• _TASK_
Copy out every line exactly, passing over the pictures.

• _GIVEN DATA_

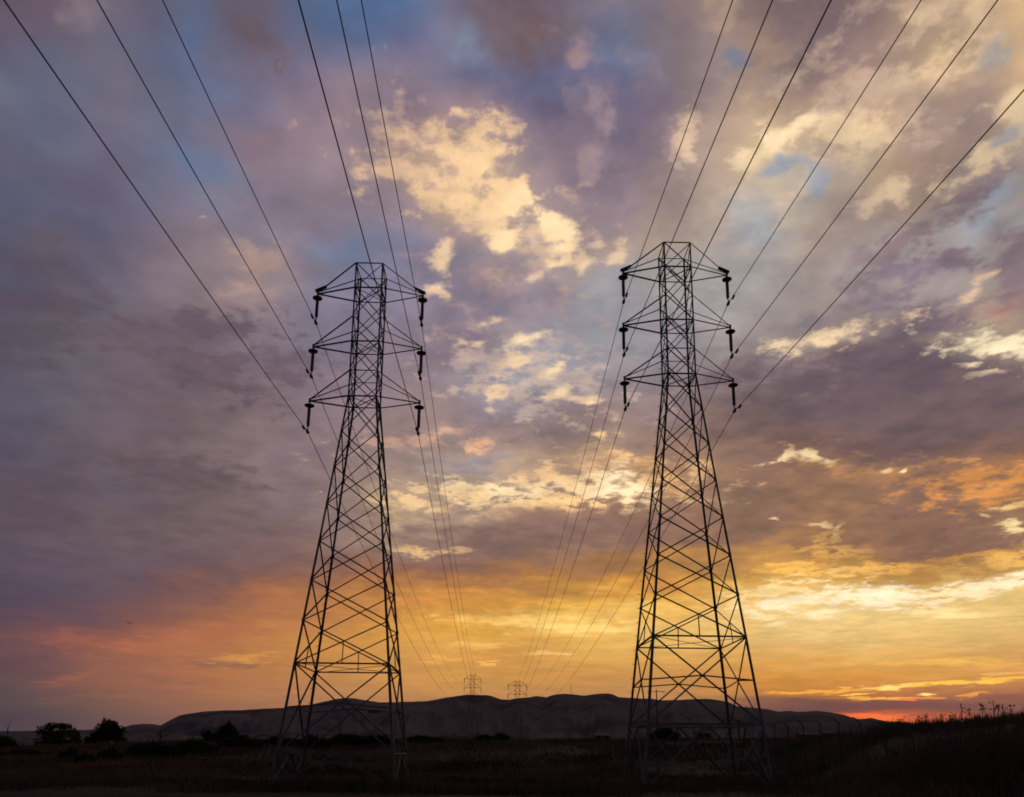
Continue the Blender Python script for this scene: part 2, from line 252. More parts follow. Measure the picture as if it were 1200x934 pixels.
    (24.981, 4.444, 1.79, 0.142, 0.7, (254, 226, 122), 1.0, 0.9),
    (21.348, 4.354, 3.122, 0.09, 1.0, (244, 176, 64), 0.95, 0.8),
    (29.366, 4.589, 3.003, 0.137, 2.5, (252, 202, 80), 0.98, 0.9),
    (32.337, 4.793, 1.73, 0.123, 1.1, (244, 188, 76), 0.9, 0.9),
    (23.164, 4.069, 1.536, 0.089, 1.0, (252, 208, 96), 0.98, 0.8),
    (27.452, 3.924, 0.96, 0.08, 3.0, (255, 226, 118), 1.0, 0.7),
    (24.674, 3.766, 1.691, 0.11, -1.1, (250, 184, 68), 0.95, 1.0),
    (27.623, 3.68, 1.416, 0.107, -3.5, (232, 144, 68), 0.8, 1.0),
    (26.4, 3.571, 1.259, 0.076, -1.1, (240, 128, 80), 0.8, 0.8),
    (29.981, 3.757, 0.732, 0.104, 1.9, (232, 152, 72), 0.9, 0.9),
    (30.9, 3.836, 0.627, 0.104, -1.6, (236, 156, 68), 0.9, 0.9),
    (31.929, 5.119, 1.317, 0.103, 1.0, (238, 188, 96), 0.7, 0.9),
    (24.063, 2.435, 2.965, 0.328, -0.5, (240, 112, 58), 0.9, 0.5),
    (24.55, 2.214, 1.684, 0.327, -0.4, (250, 122, 60), 0.9, 0.5),
    (28.456, 2.396, 2.743, 0.264, -0.7, (184, 92, 64), 0.6, 0.7),
    (25.622, 3.124, 7.393, 0.271, -1.0, (116, 73, 74), 0.8, 0.4),
    (17.77, 3.493, 3.252, 0.229, -0.6, (138, 88, 72), 0.6, 0.6),
    (18.148, 44.537, 1.019, 0.608, 3.8, (122, 129, 148), 0.85, 1.2),
    (21.166, 37.853, 1.305, 0.657, 5.0, (143, 158, 178), 0.8, 1.2),
    (23.861, 36.478, 0.601, 0.843, -11.6, (146, 160, 180), 0.7, 1.1),
    (3.272, 15.7, 7.218, 0.977, -1.2, (138, 106, 98), 0.75, 0.9),
    (34.886, 40.265, 0.741, 0.466, 6.6, (168, 164, 164), 0.6, 1.2),
    (35.495, 36.175, 0.678, 0.442, -9.8, (156, 154, 164), 0.7, 1.2),
]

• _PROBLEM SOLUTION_
Continue the Blender Python script for this scene: part 2, from line 252. More parts follow. Measure the picture as if it were 1200x934 pixels.
    (24.981, 4.444, 1.79, 0.142, 0.7, (254, 226, 122), 1.0, 0.9),
    (21.348, 4.354, 3.122, 0.09, 1.0, (244, 176, 64), 0.95, 0.8),
    (29.366, 4.589, 3.003, 0.137, 2.5, (252, 202, 80), 0.98, 0.9),
    (32.337, 4.793, 1.73, 0.123, 1.1, (244, 188, 76), 0.9, 0.9),
    (23.164, 4.069, 1.536, 0.089, 1.0, (252, 208, 96), 0.98, 0.8),
    (27.452, 3.924, 0.96, 0.08, 3.0, (255, 226, 118), 1.0, 0.7),
    (24.674, 3.766, 1.691, 0.11, -1.1, (250, 184, 68), 0.95, 1.0),
    (27.623, 3.68, 1.416, 0.107, -3.5, (232, 144, 68), 0.8, 1.0),
    (26.4, 3.571, 1.259, 0.076, -1.1, (240, 128, 80), 0.8, 0.8),
    (29.981, 3.757, 0.732, 0.104, 1.9, (232, 152, 72), 0.9, 0.9),
    (30.9, 3.836, 0.627, 0.104, -1.6, (236, 156, 68), 0.9, 0.9),
    (31.929, 5.119, 1.317, 0.103, 1.0, (238, 188, 96), 0.7, 0.9),
    (24.063, 2.435, 2.965, 0.328, -0.5, (240, 112, 58), 0.9, 0.5),
    (24.55, 2.214, 1.684, 0.327, -0.4, (250, 122, 60), 0.9, 0.5),
    (28.456, 2.396, 2.743, 0.264, -0.7, (184, 92, 64), 0.6, 0.7),
    (25.622, 3.124, 7.393, 0.271, -1.0, (116, 73, 74), 0.8, 0.4),
    (17.77, 3.493, 3.252, 0.229, -0.6, (138, 88, 72), 0.6, 0.6),
    (18.148, 44.537, 1.019, 0.608, 3.8, (122, 129, 148), 0.85, 1.2),
    (21.166, 37.853, 1.305, 0.657, 5.0, (143, 158, 178), 0.8, 1.2),
    (23.861, 36.478, 0.601, 0.843, -11.6, (146, 160, 180), 0.7, 1.1),
    (3.272, 15.7, 7.218, 0.977, -1.2, (138, 106, 98), 0.75, 0.9),
    (34.886, 40.265, 0.741, 0.466, 6.6, (168, 164, 164), 0.6, 1.2),
    (35.495, 36.175, 0.678, 0.442, -9.8, (156, 154, 164), 0.7, 1.2),
]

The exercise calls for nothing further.